Le gars n’est pas bavard sur son passé. À 20 ans, ce beau mec britannique, ex-mannequin et instructeur de plongée installé à Miami, monte à New York et plonge dans le noir. Des choses à régler. De vrais amis à trouver. Au bout de quelques mois à traîner dans le tunnel, alors qu’ils sont tous réunis autour d’un feu dans cette nuit perpétuelle, "un des gars lance qu’il faudrait faire un film de cette vie de merde, pour le vendre à une chaîne de télé, gagner de l’argent et essayer de s’en sortir". Le film a commencé comme ça. Location de matériel, aucune expérience, pas de financement. Les sans-abri du film ont formé l’équipe technique. Quand il a fallut faire un travelling, ils ont construit un chariot à mettre sur les rails. Le tournage a duré deux ans dans le sous-sol de la cité. Marc Singer, sans un sou, est devenu SDF. "J’étais en famille avec eux. Mais quand vous devenez un sans-abri, le futur est fini. Oubliez ça: vous vivez uniquement pour survivre au jour le jour. On ne peut pas non plus se tourner vers le passé, qui est à chier la plupart du temps. En décidant de faire un film, on se donne encore un espoir et on participe à quelque chose. Et les gens ont dit oui, alors que je m’attendais à ce qu’ils disent non. Je n’ai pas eu peur. De quoi aurais-je eu peur? C’est juste de la merde en bas." De la merde et des rats…

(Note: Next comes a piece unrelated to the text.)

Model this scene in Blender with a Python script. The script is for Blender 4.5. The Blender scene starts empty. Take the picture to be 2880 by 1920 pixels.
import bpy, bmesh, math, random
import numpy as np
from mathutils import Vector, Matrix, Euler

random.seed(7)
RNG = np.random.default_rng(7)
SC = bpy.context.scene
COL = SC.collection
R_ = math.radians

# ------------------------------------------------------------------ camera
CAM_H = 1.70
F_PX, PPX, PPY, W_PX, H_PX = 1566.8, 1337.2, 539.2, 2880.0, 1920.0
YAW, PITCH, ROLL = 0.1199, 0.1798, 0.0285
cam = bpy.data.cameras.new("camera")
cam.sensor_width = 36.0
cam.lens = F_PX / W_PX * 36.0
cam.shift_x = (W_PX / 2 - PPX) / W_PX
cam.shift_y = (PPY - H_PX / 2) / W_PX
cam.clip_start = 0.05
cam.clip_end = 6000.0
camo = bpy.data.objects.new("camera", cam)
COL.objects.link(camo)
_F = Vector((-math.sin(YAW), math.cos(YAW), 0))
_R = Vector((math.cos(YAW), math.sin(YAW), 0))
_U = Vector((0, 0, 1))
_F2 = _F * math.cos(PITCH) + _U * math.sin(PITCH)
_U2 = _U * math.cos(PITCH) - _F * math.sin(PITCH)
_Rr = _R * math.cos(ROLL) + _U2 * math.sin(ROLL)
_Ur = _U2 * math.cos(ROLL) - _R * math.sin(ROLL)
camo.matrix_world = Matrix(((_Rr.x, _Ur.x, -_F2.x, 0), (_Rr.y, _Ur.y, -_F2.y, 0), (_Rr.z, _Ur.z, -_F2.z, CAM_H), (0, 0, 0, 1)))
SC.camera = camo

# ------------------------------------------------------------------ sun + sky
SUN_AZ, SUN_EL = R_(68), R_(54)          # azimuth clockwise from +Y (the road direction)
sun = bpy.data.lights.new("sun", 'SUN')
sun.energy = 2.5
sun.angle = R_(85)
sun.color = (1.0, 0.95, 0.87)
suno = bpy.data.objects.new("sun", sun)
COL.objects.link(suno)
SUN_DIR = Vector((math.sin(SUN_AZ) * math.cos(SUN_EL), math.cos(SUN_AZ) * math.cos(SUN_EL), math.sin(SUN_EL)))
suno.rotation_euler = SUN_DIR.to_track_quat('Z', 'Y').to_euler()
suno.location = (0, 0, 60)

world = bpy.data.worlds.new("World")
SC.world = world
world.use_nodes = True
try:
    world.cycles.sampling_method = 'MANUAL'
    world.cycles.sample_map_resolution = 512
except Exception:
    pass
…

Pourtant, Singer a choisi de montrer l’aspect positif. La plupart des scènes sont inoffensives et relativement tranquilles. Mais on imagine ce qui n’est pas montré: les terreurs, les désespoirs, les bagarres, la faim, et j’en passe. "C’est vrai, je savais ce que je faisais, reconnaît le réalisateur. Je pense que j’ai voulu la majorité des choses qu’ont vues les critiques quand ils parlent de testament de l’esprit humain et de trucs comme ça. Mais je n’ai pas assisté à des batailles non plus; j’ai vu des gens qui frappent à la porte de quelqu’un avant d’entrer, des gens qui partagent un repas." Et cela est fort bien montré, rythmé par une bande-son qui colle (le Californien DJ Shadow a embarqué illico en voyant les premières images) et dans un noir et blanc granuleux de rigueur, qui enrobe les silhouettes d’un halo. Une douche glacée est presque belle, des plans de rats arrivent en contrepoint et toujours à propos et des gros plans fixes où le passé insupportable se raconte viennent déformer les traits. La caméra n’est pas inquisitrice, elle est voulue, aimée, et envisagée comme planche de salut.

Quand l’ordre d’éviction est arrivé, il a fallu quitter le tunnel et casser les maisons. Défoulement général et libérateur: ils allaient remonter à la surface. Et les derniers plans sont baignés de lumière. Dans une chambre blanche et propre donnée par la Ville, Dee fait son lit soigneusement, avant de s’y étaler de tout son long… On a reproché à Singer cet happy end: "Je n’en ai rien à foutre de ce qu’on peut dire, décrète-t-il, rageur. Le film se termine comme ça, parce que cette période était finie. Après, ce n’était plus le film, c’était leur vie qui continuait."

Après s’être battu sept ans durant pour faire sortir ses copains du tunnel et pour donner vie à ce projet, Singer, encore surpris du succès, a désormais à peine le temps de souffler. Il rigole quand on parle de lui en tant qu’artiste ou réalisateur, n’imagine pas nécessairement en faire un métier, et dit ne pas écouter ceux qui le poussent dans le dos. Le gars fait sa tournée de promotion, mais il reste sur le qui-vive. "J’ai hâte que le film sorte, et qu’on passe à autre chose", lance-t-il. En attendant, l’amitié perdure. Les habitants des jours sombres ont quitté New York, et certains donnent des nouvelles. Tommy, qui est parti sur un bateau de pêche en Alaska, a finalement débarqué à Portland, Oregon. Où il travaille.